Video Transcript
An object has a weight of 45 newtons. What mass of water must the object displace to float? Answer to one decimal place.
Okay, so in this question, we’ve got an object. Let’s say this is our object. And we’ve been told that it has a weight of 45 newtons. Now, we’ve put this object in water and it’s floating. But in order for the object to float in the water, it has to displace some water in the first place.
Now in this situation, we can use something known as Archimedes’s principle. This principle tells us that the upthrust on an object when that object is placed in a fluid is equal to the weight of the displaced fluid. So in other words, this object that’s floating in water has an upthrust on it. We’ll call this upthrust 𝑇. And this upthrust is equal to the weight of the fluid that the object displaces.
Now, the displaced fluid is the fluid that was initially in this volume here. But that volume is now occupied by the floating object. And because we know the object is floating, the net force on the object must be zero. Because if the net force on the object wasn’t zero, then the object would accelerate in the direction of the overall net force. But it’s not doing that. The object is just floating. So the net force on the object is zero. Hence, the magnitude or size of this upthrust force here has to be the same as the magnitude of the weight of the object because these are the only two forces acting on the object and the forces must be balanced.
Now, the upthrust is acting in the opposite direction to the weight, which is 45 newtons. So if the upthrust is 45 newtons as well, then the two forces cancel each other out and the net force on the object is zero. Therefore, we realized that the upthrust is 45 newtons. But Archimedes’s principle tells us that this upthrust is equal to the weight of the displaced fluid — specifically the weight of the displaced water in this case. So we say that the weight of the displaced water is equal to 45 newtons.
Now, we’re getting close. We’re trying to find out the mass of the displaced water. So we need to find a relationship that links together the weight of the displaced water with its mass.

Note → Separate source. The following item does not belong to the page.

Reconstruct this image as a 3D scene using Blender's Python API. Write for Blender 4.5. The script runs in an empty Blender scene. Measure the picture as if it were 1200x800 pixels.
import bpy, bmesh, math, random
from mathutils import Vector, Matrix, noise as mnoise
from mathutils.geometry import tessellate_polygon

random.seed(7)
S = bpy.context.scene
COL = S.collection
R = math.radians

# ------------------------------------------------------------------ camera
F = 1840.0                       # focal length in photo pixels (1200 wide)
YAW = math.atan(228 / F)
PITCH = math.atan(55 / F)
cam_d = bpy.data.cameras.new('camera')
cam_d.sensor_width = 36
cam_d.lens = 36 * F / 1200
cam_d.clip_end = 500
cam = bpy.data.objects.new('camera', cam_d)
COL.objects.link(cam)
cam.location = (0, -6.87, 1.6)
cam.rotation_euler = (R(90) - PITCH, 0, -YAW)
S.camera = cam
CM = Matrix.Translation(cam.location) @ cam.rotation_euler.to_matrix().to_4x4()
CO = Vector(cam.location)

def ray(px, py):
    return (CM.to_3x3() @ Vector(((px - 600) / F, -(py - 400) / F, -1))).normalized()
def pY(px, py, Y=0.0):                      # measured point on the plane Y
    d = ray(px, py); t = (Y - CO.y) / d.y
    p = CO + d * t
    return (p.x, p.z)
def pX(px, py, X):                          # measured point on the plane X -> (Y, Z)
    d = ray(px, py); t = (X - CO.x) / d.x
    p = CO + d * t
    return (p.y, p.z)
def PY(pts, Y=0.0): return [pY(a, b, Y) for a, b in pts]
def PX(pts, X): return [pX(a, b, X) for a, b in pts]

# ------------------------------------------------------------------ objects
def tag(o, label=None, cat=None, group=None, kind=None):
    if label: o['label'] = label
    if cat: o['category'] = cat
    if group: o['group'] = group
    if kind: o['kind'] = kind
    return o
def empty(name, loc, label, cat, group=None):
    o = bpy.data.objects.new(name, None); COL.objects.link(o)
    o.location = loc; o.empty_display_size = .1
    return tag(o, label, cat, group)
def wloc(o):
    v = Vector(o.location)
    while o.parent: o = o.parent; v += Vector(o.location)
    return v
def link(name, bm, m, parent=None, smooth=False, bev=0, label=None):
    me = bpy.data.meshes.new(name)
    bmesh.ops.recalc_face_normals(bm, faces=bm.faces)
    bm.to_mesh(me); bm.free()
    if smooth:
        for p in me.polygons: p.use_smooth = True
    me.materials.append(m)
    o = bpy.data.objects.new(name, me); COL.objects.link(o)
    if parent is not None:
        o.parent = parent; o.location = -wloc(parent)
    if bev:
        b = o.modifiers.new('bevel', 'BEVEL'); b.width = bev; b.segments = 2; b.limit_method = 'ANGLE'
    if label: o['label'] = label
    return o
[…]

The relationship that we’re looking for is that the weight of any object 𝑊 is given by multiplying the mass of that object by the gravitational field strength of the Earth 𝑔. Now, we can recall that the value of 𝑔 is 9.8 meters per second squared. That’s the acceleration due to gravity on Earth, also known as the gravitational field strength of the Earth.
And since we already know the weight of the displaced water, we can work out this mass. To do this, we need to rearrange a bit. We need to divide both sides of the equation by the gravitational field strength 𝑔. Doing so means that the 𝑔s cancel on the right-hand side, which leaves us with 𝑊 over 𝑔 is equal to 𝑚. Now at this point, we just need to plug in the values of the weight and the gravitational field strength. So the mass is going to be the weight which is 45 newtons divided by the gravitational field strength which is 9.8 meters per second squared.
And the good thing is that we’re using standard units. The weight is in standard unit of newtons and the gravitational field strength is in its standard unit of meters per second squared. Therefore, when we complete the calculation, the mass that we find is going to be in its standard unit of kilograms. So evaluating the right-hand side of the equation, we find that the mass of the displaced water is 4.591... kilograms.
However, we need to give our answer to one decimal place. So we need to round this value here. Now, this value is a five. But depending on the one after it, it could either stay the same or round up to a six. So let’s look at the next value. Well, this value is a nine. Nine is larger than five. Therefore, the value before it is going to round up and so this value is going to become a six. So to one decimal place, the mass of the displaced water is 4.6 kilograms.